According to today’s standards and statistics, my mother had what is now referred to as a “borderline geriatric pregnancy”; she was 34 years old when I was born. Thirty-four! That’s not even half my current age! Oh, to be 34 again.

I wish I knew my mom when she was still young, sexy, vivacious and carefree with a glowing tan and a radiant smile – just as she was in that photo.

Yes, how I wish I knew her then. That woman is not the mother I remember. Life changed her.

By the time I came along mom had been through hell, caring for her own sick mother, losing her precious golden-haired two-year-old baby boy to nephritis and watching her husband march off to fight a war. As bad as that was, it was just the beginning of my mother’s difficult life. To say she suffered many hardships would be an understatement.

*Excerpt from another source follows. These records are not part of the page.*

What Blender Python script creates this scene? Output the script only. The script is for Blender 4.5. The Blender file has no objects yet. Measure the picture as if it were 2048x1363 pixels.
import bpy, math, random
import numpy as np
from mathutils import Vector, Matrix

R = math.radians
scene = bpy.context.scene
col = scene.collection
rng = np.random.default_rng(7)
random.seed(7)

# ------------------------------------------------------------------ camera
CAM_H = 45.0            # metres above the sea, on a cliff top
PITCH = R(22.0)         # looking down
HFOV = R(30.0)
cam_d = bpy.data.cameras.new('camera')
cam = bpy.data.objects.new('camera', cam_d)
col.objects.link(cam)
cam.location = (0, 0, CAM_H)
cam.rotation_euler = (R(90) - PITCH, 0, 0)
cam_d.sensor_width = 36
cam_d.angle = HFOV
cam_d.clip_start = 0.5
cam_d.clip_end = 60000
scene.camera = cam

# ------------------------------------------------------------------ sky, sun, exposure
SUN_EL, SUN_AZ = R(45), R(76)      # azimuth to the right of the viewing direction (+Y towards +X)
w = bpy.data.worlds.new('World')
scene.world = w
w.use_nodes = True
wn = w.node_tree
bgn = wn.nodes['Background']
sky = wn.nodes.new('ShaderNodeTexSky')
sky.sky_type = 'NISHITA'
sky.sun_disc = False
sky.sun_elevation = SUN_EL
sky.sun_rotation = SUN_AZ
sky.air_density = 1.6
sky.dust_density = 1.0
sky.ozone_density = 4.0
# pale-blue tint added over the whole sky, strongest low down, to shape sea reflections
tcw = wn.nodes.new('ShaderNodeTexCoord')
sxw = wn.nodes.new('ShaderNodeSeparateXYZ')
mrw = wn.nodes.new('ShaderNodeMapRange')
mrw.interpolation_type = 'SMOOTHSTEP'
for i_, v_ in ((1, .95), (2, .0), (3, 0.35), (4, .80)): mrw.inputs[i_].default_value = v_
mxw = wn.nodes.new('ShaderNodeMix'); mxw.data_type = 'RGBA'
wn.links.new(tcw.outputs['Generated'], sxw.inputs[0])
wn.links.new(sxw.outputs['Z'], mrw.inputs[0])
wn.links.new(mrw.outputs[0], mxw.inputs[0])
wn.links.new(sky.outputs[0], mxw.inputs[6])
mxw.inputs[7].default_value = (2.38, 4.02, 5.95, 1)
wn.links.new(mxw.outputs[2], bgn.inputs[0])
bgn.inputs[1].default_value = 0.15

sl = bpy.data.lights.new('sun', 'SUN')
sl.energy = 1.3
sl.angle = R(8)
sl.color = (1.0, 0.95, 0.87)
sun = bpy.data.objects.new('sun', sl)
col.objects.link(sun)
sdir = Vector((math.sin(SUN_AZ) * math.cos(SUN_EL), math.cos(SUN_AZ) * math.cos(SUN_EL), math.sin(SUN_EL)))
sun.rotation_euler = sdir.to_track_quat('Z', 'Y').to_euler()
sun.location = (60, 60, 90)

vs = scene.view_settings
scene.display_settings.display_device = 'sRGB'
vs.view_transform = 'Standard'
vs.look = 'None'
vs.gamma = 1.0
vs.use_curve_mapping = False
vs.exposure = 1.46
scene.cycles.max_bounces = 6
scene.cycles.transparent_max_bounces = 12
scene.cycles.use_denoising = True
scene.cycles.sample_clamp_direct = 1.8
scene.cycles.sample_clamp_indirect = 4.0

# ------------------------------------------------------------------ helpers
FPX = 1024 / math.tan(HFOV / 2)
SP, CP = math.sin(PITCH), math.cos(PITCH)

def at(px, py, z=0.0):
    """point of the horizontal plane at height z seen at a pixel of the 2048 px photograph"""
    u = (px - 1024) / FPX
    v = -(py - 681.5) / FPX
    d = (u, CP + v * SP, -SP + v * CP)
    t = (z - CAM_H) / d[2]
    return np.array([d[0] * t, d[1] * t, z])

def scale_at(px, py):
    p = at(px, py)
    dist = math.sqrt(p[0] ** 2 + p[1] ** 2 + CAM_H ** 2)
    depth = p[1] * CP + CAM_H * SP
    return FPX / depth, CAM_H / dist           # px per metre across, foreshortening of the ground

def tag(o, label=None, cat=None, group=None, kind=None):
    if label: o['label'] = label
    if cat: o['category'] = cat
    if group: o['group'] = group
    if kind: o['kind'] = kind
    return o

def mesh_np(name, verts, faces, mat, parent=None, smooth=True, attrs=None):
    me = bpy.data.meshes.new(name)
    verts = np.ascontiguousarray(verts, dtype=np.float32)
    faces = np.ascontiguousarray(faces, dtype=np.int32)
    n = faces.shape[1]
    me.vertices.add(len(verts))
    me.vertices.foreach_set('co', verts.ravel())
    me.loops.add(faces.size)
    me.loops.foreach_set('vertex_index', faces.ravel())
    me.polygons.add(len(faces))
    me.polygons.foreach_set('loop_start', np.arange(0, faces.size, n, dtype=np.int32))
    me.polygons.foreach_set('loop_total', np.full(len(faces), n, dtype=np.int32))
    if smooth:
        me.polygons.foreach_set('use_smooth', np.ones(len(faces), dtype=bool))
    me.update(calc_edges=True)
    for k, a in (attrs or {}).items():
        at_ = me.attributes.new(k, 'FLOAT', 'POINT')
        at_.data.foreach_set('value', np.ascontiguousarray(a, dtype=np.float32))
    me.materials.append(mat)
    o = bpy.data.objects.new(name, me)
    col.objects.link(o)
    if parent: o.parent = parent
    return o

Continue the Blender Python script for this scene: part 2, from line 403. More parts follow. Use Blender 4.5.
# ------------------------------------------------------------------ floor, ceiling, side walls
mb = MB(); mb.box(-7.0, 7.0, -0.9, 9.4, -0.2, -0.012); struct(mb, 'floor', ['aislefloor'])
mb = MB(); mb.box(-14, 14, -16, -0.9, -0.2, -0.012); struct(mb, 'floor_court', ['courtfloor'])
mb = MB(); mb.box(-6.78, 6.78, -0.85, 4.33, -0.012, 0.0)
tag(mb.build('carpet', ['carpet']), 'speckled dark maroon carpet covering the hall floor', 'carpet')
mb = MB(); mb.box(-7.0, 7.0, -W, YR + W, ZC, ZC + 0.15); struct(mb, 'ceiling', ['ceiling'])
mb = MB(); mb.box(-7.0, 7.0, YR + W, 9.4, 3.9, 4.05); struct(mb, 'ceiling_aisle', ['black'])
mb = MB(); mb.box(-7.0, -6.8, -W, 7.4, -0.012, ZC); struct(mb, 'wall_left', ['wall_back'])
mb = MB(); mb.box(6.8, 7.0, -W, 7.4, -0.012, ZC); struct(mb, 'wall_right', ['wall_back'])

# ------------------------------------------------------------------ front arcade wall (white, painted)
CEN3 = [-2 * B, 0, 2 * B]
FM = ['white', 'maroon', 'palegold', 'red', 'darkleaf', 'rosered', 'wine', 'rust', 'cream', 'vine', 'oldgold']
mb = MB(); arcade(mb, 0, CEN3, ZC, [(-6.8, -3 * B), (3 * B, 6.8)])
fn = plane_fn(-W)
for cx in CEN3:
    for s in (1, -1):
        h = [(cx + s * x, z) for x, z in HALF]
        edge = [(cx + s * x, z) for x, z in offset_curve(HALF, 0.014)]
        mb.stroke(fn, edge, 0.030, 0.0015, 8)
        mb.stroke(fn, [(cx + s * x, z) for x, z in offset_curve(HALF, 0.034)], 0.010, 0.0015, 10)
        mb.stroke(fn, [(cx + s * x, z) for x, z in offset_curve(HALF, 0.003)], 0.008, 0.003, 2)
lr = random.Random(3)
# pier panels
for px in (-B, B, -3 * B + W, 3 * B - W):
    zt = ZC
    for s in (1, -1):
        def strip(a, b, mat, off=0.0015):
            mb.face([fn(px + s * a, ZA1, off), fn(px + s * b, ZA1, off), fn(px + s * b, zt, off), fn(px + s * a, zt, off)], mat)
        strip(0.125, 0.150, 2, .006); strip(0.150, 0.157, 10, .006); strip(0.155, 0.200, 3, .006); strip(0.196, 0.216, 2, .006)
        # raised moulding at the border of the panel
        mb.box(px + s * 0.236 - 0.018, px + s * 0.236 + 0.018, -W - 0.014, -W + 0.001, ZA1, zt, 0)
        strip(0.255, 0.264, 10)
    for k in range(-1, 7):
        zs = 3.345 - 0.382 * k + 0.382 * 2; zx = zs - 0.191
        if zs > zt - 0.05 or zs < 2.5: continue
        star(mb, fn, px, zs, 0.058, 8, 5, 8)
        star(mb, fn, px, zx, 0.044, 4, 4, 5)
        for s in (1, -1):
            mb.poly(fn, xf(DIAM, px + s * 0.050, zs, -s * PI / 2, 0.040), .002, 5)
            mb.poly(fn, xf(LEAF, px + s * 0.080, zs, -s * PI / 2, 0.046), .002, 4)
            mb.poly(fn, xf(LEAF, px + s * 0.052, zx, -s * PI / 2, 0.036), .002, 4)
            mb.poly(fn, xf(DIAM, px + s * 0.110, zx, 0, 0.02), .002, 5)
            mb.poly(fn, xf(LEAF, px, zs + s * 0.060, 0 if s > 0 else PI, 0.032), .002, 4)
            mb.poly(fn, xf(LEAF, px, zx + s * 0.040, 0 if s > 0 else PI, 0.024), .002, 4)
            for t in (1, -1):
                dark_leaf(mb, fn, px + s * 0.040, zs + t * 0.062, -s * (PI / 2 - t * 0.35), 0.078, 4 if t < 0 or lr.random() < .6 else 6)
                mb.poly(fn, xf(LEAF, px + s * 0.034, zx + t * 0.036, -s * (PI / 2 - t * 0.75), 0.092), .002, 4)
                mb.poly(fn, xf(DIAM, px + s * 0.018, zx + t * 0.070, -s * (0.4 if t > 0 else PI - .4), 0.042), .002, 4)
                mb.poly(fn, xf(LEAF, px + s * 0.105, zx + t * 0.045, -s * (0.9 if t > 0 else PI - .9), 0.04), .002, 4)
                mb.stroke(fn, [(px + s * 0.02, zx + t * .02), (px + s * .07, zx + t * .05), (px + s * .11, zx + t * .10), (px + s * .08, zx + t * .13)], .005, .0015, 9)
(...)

Yet, through it all, she never stopped doing, caring, giving. Only when she became old and tired, her thoughts wandering and her memory failing, did she rest.

That’s what women do. That’s what mothers do. They give until the well runs dry.

There are many things in my heart I long to say to my mother. Later tonight when all is quiet I’ll share my thoughts with her but for now all I want to do is wish her Happy Mother’s Day.

My mother. Concetta DiStefano Schembre, 1917-2009. Rest peacefully, Mom.